As silly as it was to be ashamed of a weak loonie, it’s just as absurd to take pride in the Canadian dollar’s recent strength. Attaching outsized significance to the currency invites bad monetary policy.

A surprising number of otherwise intelligent people seem to have a great emotional investment in the value of the loonie. To be sure, the price of the currency is important as a determinant of buying power, as a factor of production and as a store of value. It matters, but only in the same way that the price of a barrel of oil or an ounce of gold matters.

Yet, the significance that’s attached to the loonie seems to be closely tied to Canada’s fragile national identity. The loonie’s recent rise to parity with the U.S. dollar is being treated as if it’s a source of national pride rather than just an invitation to shop south of the border.

In fact, the loonie’s recent rise merely represents high commodity prices and a weakening US$ — neither of which have much of anything to do with Canada’s merit as a nation.

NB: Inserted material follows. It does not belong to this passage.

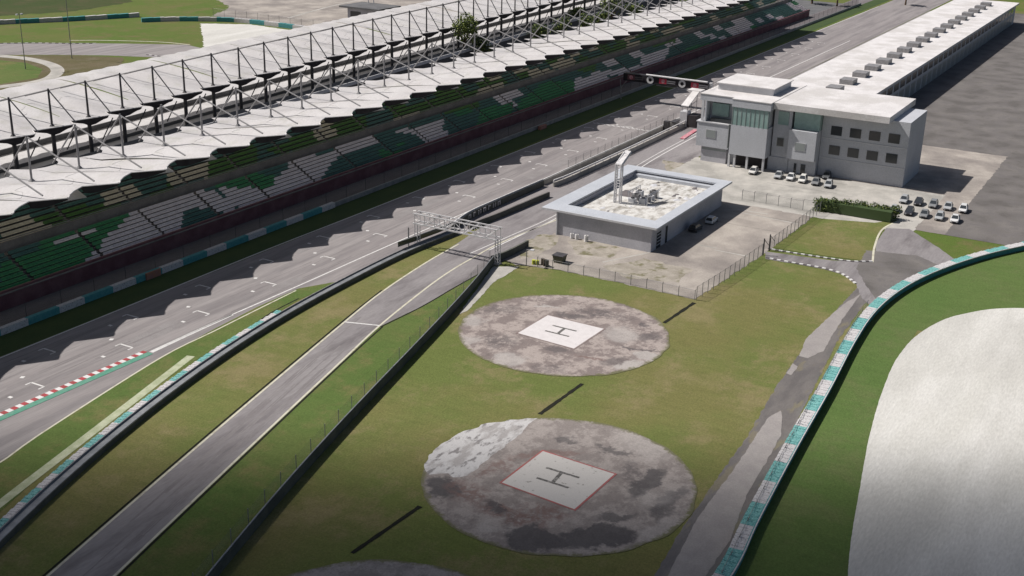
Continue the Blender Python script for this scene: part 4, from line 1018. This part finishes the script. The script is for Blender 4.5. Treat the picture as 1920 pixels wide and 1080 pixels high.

Parity with the US$ is something that roughly a third of Canadians have never experienced. So, those under 30 can perhaps be excused for marvelling at the novelty. But everyone else in the country — and that includes senior policy-makers such as Bank of Canada Governor David Dodge and federal Finance Minister Jim Flaherty — has been here before, even if the memory has faded over the past 30 years.

For this latter group, the recent return to parity should serve as a warning against the sort of misguided measures — foreign investment constraints and wasteful subsidies — that past policy-makers have adopted, invoking the currency as the excuse. And they shouldn’t be lured into monetary policy decisions based solely on the loonie’s latest oscillations.

Let markets dictate the value of the currency. Monetary policy should remain focused on inflation. Fiscal policy should be focused on creating an environment in which business and workers can adapt and adjust to factors such as foreign exchange fluctuations.

The price of the loonie should be just one among many factors guiding these decisions, not a reason to act on its own. People must abandon their irrational emotional attachment to the currency and allow markets — and policy-makers — to do their work.